Ecological Restoration and Management of Forests

Most of the protected forest areas in Finland are in a natural or near natural state. However, parts of many protected areas have been used for commercial forestry before their protection, and these forests are often homogenous monocultures. Additionally, effective fire prevention has stopped natural forest fires, and natural forest dynamics have been interrupted. Consequently, ecological restoration measures or habitat management are needed in the forests of protected areas.

The objective of habitat restoration is to speed up the recovery of a former commercial forest to a natural state. Restoration creates characteristics of a natural forest that are lacking or absent, such as dead and decaying wood, charred wood, deciduous trees and variation in the forest structure.
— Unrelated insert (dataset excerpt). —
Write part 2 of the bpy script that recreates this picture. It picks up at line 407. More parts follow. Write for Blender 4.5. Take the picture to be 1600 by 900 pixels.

The goal is to initiate the formation of decaying wood and diversification of the age and species distribution of trees. Habitat restoration also improves the living conditions of rare and threatened species.

Restoration measures include controlled burning and increasing the quantity, quality and continuity of decaying wood. During the past 30 years, Metsähallitus has restored forest habitats with a total area of about 17,000 hectares on Natura 2000 sites and in other protected areas. Ecological management has also been carried out in valuable habitats, including herb-rich forests and sun-lit habitats totalling 5,300 ha so far.

Many of the restoration and management activities have been carried out in a number of LIFE Nature projects since year 1995. At the moment, four LIFE projects targeting the restoration and management of forest habitats are under way (Light & Fire LIFE, Coastnet LIFE, Flying Squirrel LIFE, Beetles LIFE).
The impacts of ecological management and restoration measures are monitored to assess their success. A network of 30 forest monitoring sites around Finland has been set up. The monitored variables include living and dead trees, beetles and polypore species. The monitoring results indicate that while the measures have already had positive impacts on the representativeness of the habitats and populations of several forest species, additional measures will be needed to meet the sites’ conservation objectives.